Modernizing Vision , Jonathan Crary


From: Vision & Visuality, Hal Foster, Dia Foundation Publications


Askes the question: How has vision and the techniques and
discourses surrounding the photograph been periodized historically?
(Represented or theorized)

Rather than counter the dominant historical models, Crary wants
to raise some important discontinuities that have not been voiced.

1) That the emergence of photography and cinema is a
fulfillment of a long unfolding of technological and
ideological development in the West.

Two models:

a) The camera is the outcome of renaissance perspective, a
search for the objective equivalent of "natural vision".

b) The camera is an apparatus of power that continues to define
and regulate the status of the observer.

Crary wants to

1) Briefly articulate the camera obscura model of vision in
terms of its historical specificity

2) To suggest how that model collapsed in the early 19th
century - when it was displaced by radically different
notions of what an observer was and what constituted vision.


Camera Obscura

The camera obscura's natural function (light/hole/projection)
also seen as

1) a socially constructed artifact that from 1500 to 1700
coalesced into a dominant paradigm that

2) described the status and possibilities of an observer .

It became a model for how observation leads to truthful
inferences about an external world (objective truth).


Objective Truth (31- )

. Model for
1) by which to observe empirical phenomenon
2) reflective introspection and self-observation

. Locke - a means of spatially visualizing the position of an observing subject

. A juridical function to guarantee and police the
correspondence between exterior world and interior
representation.
. To see is to have power
. To see through the camera is to have an authoritative
representation

. Descartes - The aperture of the camera corresponds to a single
mathematically definable point from which the world can be
logically deduced and re-presented. (32)

(Objectifying through the camera) An infallible vantage point.

. Monocular representation provides a unified, stable, constant
space. ( Binocular vision reveals the provisional, dissimilar
and tentative images presented to each eye).

. Camera -> A metaphysics of interiority. The observer as free
individual in a quasi-domestic space separated from a public
exterior world.

________________________

This objectivity collapses in the 19th century (34)

. Goethe's Theory of Colours - An articulation of subjective
vision in which the body is introduced as the ground on
which vision is possible.

. Vision - a result of physiological processes and external stimulation.

. The discovery of the " visionary " capacities of the body

. Students of vision who went blind staring in the sun: (34)

. David Brewster, invented the kaleidoscope, stereoscope
. Joseph Plateau, studied the persistence of vision
. Gustav Fechner, founder of modern quantitative psychology

. Turner's paintings


Physiology - A new science, 1820-40

. The observer made into a subject of study
. The body as a new continent to be mapped, explored and mastered

. The discovery that "knowledge was conditioned by the physical
and anatomical structure and functioning of the body"

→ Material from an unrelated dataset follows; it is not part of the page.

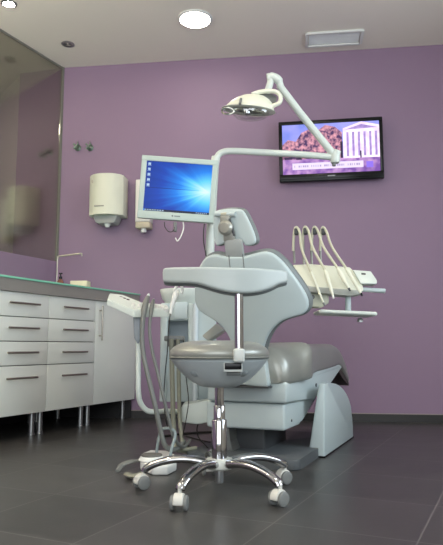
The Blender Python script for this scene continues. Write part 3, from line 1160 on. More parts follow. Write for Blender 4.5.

. The body became "a productive body; it existed to be set to work". (36)

. Helmholtz's measurement of the speed of nerve transmission
(ninety feet per second)

. Study of the body in terms of labor/production needs and efficiency

Rapid coordination of hand and eye for repetitive actions
in factory production (37)

. Quantitative studies - the relation between perception and
object became abstract, interchangable and nonvisual.

. Brain and nerve functions identified

. Johannes Muller:

a) The nerves of the different senses were physiologically distinct

b) A uniform cause (electricity) would generate utterly
different sensations from one nerve to another

. Applied to skin triggers sens of touch
. Applied to optic nerve, the experience of light, etc.

c) Different causes will produce the same sensation in a given sensory nerve -

. Muller described a fundamentally arbitrary relationship between
stimulus and sensation

. The experience of sight has no necessary connection with actual light (39)

. The camera obscura model is therefore made irrelevant

. Physiology destroys trust in the sensory experience of vision

. The observer is simultaneously the object of knowledge and the
object of procedures of simulation nad normalization -

The body produces experience for the subject.

. Camera, cinema - technologies of domination & spectacle that
enforce the myth that vision is incorporeal, veridical and
realistic (43),something overthrown in the early 1840's.
Impressionism followed, then abstraction later.